Jonah Lehrer And What The Scandal Says About Writing

Let’s be honest here: If you’ve been freelancing or even making your living as a writer in any kind of realistic way, you know the narrative tricks that brought Jonah Lehrer down.

The investigation into the Mann Gulch fire.

The act of a composing a high-level story in a condensed space requires a constant series of judgments. At the most fundamental level, it’s a balance between creating the story and sticking to the truth. (Here’s the blogger Felix Salmon on what he calls “the narrative dark arts”). De facto, you have to leave some elements of the truth out to create the story. It becomes very tempting to make the story more pure, to arrange elements of the truth in a fashion so easily consumable that it no longer really resembles the truth.

That’s what Lehrer got into the habit of doing. The truth began to serve his story too much.

Someone asked me the other day if there are more Jonah Lehrers now, or if they are merely being caught more frequently. I’m not sure either is the case. Search engines make it easier to catch this kind of intellectual chicanery, but it doesn’t necessarily follow that there’s a greater appetite for catching it now. Truthfully, we like what the Lehrers of the world do: They break things down in digestible ways.

It’s only reluctantly that we face up to the idea that we were so desperate to believe that story is the truth that we bought Lehrer’s easy ideas hook, line and sinker. So there are the Rick Braggs of the world, and the Janet Cookes, and depending on the media’s mood at the moment and the details of what they did, the storytellers get punished for giving the audience what they demanded.

The writers who are content to live in the world of literary books get subjected to less criticism, perhaps because we respect what they do more or perhaps because we understand intuitively that the ethical balance between truth and story shifts the other direction in those kinds of books. One of my professors at George Mason University casually mentioned in a class that it’s fairly well known that Annie Dillard borrowed the event described in the famous scene from Pilgrim At Tinker Creek, in which the cat leaves bloody footprints, from one of her students. In other words, the cat’s footprints never actually happened to her – even though the book is a called a “nonfiction” narrative. (I’ll add her publicist’s response if I get it).

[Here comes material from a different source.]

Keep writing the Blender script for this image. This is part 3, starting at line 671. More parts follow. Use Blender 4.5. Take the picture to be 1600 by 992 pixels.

The students barely blinked an eye at the idea that Dillard made the event her own in service of the story, and I can’t say that I mind, either. The rules are different for a piece of literature, even if it’s nonfiction.

One other book that I love, Young Men and Fire, is exactly about the struggle to wrest narrative from the strict truth. In parsing the details of the Mann Gulch fire, which killed 12 smokejumpers in 1949, Norman Maclean fought his own way to a narrative that was ultimately – only in the last sentence – about his wife’s death and his own mortality.

He wrote:

In this cockeyed world, there are shapes and designs, if only we have some curiosity, training and compassion and take care not to lie or be sentimental.

What the story of Jonah Lehrer – and the popularity of writers like him — tells us is that the broad public has little appetite for the intellectual rigor that Maclean suggests is necessary if we’re going to understand even an imperfect version of the truth.

Give me a niche audience any day, then.